> SUPPLIED INFORMATION
====================

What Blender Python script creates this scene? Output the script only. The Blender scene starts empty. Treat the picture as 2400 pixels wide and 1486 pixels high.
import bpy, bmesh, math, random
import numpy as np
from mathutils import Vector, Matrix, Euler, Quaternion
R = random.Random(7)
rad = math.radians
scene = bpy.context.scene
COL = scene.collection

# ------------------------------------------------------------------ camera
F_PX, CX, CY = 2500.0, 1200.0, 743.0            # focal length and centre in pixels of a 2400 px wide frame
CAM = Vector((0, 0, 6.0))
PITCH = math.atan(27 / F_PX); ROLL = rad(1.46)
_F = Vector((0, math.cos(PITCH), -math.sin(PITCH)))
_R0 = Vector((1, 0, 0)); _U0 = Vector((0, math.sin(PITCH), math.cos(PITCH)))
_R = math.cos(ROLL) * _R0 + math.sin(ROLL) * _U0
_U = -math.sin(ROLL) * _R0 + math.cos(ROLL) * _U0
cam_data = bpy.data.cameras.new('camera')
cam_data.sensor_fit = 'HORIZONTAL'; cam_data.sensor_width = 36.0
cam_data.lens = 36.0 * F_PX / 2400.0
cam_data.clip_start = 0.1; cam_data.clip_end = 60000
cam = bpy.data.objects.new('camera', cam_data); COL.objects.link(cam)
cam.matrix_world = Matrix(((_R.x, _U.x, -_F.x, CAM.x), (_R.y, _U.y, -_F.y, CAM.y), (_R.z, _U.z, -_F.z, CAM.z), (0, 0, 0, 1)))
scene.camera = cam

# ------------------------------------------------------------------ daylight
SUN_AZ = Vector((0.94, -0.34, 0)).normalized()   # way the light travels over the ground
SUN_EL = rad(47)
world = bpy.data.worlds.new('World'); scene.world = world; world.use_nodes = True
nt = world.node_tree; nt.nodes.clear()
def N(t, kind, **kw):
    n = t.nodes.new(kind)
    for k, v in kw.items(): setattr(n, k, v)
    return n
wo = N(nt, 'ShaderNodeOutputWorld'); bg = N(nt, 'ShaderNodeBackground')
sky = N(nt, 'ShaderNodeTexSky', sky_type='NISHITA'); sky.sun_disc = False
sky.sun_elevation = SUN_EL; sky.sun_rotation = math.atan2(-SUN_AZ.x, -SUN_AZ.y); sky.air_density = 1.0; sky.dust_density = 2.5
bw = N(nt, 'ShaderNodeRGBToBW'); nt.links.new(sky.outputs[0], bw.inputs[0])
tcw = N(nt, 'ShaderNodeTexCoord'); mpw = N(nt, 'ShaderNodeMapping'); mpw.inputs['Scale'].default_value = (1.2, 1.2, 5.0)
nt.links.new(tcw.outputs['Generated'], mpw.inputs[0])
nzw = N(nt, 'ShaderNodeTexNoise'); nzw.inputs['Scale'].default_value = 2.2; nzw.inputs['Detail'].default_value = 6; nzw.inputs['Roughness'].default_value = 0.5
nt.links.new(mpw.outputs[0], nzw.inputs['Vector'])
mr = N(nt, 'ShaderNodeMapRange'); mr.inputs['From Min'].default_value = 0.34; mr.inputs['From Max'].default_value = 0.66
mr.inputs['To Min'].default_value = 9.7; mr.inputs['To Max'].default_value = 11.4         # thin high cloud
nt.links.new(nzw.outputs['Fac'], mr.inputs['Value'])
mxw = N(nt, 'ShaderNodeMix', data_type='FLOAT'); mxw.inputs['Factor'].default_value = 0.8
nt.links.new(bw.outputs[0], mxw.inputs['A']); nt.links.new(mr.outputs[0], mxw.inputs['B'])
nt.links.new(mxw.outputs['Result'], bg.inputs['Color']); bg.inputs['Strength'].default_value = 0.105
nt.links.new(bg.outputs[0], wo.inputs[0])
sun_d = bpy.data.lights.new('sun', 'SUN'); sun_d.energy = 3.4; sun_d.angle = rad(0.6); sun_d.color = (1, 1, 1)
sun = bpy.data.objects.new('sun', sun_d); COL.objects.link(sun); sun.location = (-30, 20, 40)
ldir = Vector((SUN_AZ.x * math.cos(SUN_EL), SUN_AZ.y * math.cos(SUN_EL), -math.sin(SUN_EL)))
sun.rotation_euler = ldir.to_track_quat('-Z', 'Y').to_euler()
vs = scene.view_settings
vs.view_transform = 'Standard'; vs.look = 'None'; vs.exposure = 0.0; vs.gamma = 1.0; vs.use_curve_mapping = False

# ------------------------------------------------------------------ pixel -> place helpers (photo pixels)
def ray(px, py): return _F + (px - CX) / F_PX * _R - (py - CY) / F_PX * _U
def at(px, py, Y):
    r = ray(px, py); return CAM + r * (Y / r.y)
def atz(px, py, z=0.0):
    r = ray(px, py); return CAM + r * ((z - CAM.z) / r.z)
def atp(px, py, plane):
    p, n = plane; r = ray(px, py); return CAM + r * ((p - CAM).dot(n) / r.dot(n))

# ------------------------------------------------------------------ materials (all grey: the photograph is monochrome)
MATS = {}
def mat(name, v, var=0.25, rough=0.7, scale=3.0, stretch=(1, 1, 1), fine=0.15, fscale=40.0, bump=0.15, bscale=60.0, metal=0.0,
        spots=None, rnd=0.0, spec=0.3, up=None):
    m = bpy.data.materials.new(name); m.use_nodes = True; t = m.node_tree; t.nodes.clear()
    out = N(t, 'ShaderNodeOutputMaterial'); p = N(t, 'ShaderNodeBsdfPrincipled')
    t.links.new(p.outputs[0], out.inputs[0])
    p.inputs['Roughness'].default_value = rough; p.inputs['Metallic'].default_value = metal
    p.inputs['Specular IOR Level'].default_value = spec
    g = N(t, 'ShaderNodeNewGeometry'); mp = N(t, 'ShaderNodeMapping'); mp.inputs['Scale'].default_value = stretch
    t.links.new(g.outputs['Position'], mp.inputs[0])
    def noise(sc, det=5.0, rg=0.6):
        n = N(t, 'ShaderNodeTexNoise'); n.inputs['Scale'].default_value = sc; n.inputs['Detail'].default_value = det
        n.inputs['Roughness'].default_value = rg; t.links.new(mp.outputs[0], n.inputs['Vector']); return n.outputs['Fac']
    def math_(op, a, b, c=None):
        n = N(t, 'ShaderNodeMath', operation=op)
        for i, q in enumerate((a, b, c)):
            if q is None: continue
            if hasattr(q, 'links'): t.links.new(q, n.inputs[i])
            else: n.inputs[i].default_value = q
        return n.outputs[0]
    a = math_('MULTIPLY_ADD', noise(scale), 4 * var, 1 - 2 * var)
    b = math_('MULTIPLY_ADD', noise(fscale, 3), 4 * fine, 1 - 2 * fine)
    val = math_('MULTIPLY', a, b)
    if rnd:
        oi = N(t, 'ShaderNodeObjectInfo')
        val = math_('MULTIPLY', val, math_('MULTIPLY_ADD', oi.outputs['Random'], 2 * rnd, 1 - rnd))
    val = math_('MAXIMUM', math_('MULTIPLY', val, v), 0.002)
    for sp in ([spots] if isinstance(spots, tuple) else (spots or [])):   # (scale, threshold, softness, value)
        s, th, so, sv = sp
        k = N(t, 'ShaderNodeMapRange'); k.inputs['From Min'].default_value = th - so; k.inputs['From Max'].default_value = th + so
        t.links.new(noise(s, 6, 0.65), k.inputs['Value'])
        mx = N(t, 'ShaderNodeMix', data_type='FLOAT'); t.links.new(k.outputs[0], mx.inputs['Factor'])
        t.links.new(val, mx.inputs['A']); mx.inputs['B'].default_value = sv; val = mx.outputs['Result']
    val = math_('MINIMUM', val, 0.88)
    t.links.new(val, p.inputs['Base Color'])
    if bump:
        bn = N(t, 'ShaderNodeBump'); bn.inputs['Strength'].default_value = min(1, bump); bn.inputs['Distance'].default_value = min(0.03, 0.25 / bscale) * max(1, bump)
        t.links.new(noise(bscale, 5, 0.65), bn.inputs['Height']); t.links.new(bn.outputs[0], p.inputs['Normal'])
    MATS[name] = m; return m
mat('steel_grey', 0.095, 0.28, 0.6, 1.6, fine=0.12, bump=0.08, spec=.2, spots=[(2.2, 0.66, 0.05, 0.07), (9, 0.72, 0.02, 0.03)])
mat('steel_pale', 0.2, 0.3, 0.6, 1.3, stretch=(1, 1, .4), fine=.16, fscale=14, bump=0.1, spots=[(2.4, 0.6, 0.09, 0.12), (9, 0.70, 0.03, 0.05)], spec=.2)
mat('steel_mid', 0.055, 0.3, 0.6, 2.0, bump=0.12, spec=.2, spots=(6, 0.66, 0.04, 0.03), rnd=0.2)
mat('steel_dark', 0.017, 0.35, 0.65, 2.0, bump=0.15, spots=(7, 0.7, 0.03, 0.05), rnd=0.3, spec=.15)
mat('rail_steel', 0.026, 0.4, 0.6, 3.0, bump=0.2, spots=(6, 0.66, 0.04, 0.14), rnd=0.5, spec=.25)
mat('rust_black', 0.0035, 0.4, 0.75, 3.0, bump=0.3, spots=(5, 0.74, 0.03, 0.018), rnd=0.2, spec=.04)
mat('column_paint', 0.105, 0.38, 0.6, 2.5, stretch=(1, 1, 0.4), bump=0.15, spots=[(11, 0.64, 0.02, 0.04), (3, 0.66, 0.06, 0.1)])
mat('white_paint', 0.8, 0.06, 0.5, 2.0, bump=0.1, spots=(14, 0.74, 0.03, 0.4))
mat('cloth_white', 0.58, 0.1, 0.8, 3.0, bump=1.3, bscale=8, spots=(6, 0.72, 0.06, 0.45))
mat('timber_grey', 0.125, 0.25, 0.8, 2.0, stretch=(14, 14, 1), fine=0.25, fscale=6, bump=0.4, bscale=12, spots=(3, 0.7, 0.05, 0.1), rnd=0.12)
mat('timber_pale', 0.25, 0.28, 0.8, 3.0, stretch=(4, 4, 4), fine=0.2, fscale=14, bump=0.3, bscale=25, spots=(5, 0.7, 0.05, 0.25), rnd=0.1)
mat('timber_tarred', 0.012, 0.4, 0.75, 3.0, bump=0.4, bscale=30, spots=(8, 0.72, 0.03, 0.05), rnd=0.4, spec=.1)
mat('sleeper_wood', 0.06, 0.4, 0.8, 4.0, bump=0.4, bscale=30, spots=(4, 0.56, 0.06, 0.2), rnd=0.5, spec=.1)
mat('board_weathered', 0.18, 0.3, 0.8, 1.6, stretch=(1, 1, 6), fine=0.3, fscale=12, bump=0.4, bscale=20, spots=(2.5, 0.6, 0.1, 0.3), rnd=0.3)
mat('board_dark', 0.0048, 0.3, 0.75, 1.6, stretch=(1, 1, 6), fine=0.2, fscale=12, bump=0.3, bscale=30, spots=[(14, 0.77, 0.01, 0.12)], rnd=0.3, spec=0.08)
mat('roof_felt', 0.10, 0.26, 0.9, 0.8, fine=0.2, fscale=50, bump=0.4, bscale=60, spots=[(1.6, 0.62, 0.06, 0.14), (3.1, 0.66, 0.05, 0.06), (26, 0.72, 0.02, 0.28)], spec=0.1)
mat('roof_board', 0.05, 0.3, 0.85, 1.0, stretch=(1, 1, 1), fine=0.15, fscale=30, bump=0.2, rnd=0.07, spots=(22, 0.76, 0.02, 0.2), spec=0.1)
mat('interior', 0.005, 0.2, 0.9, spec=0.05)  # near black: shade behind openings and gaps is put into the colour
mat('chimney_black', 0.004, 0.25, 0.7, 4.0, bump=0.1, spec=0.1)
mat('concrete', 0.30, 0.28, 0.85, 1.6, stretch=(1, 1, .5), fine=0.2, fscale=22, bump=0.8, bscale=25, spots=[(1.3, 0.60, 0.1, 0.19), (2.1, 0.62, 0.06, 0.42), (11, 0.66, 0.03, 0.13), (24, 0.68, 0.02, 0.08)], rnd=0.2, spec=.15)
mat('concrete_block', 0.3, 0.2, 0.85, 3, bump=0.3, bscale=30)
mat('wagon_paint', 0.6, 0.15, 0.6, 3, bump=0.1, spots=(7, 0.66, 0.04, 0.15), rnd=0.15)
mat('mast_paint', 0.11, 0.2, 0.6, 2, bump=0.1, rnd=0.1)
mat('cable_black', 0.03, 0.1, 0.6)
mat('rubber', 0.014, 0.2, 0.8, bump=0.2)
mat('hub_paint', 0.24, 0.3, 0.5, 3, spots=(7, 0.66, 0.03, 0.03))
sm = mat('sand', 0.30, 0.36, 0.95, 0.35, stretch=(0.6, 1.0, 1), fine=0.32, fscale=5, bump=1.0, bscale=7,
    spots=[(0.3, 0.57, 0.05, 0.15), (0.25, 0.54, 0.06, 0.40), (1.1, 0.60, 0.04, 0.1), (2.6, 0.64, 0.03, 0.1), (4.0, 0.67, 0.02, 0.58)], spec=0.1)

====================

Within the listing above, give again exactly every line from the line with "0.04, 0.03), rnd=0.2)" through the line with "0.2), rnd=0.5, spec=.1)", both included, and no other line.

mat('steel_mid', 0.055, 0.3, 0.6, 2.0, bump=0.12, spec=.2, spots=(6, 0.66, 0.04, 0.03), rnd=0.2)
mat('steel_dark', 0.017, 0.35, 0.65, 2.0, bump=0.15, spots=(7, 0.7, 0.03, 0.05), rnd=0.3, spec=.15)
mat('rail_steel', 0.026, 0.4, 0.6, 3.0, bump=0.2, spots=(6, 0.66, 0.04, 0.14), rnd=0.5, spec=.25)
mat('rust_black', 0.0035, 0.4, 0.75, 3.0, bump=0.3, spots=(5, 0.74, 0.03, 0.018), rnd=0.2, spec=.04)
mat('column_paint', 0.105, 0.38, 0.6, 2.5, stretch=(1, 1, 0.4), bump=0.15, spots=[(11, 0.64, 0.02, 0.04), (3, 0.66, 0.06, 0.1)])
mat('white_paint', 0.8, 0.06, 0.5, 2.0, bump=0.1, spots=(14, 0.74, 0.03, 0.4))
mat('cloth_white', 0.58, 0.1, 0.8, 3.0, bump=1.3, bscale=8, spots=(6, 0.72, 0.06, 0.45))
mat('timber_grey', 0.125, 0.25, 0.8, 2.0, stretch=(14, 14, 1), fine=0.25, fscale=6, bump=0.4, bscale=12, spots=(3, 0.7, 0.05, 0.1), rnd=0.12)
mat('timber_pale', 0.25, 0.28, 0.8, 3.0, stretch=(4, 4, 4), fine=0.2, fscale=14, bump=0.3, bscale=25, spots=(5, 0.7, 0.05, 0.25), rnd=0.1)
mat('timber_tarred', 0.012, 0.4, 0.75, 3.0, bump=0.4, bscale=30, spots=(8, 0.72, 0.03, 0.05), rnd=0.4, spec=.1)
mat('sleeper_wood', 0.06, 0.4, 0.8, 4.0, bump=0.4, bscale=30, spots=(4, 0.56, 0.06, 0.2), rnd=0.5, spec=.1)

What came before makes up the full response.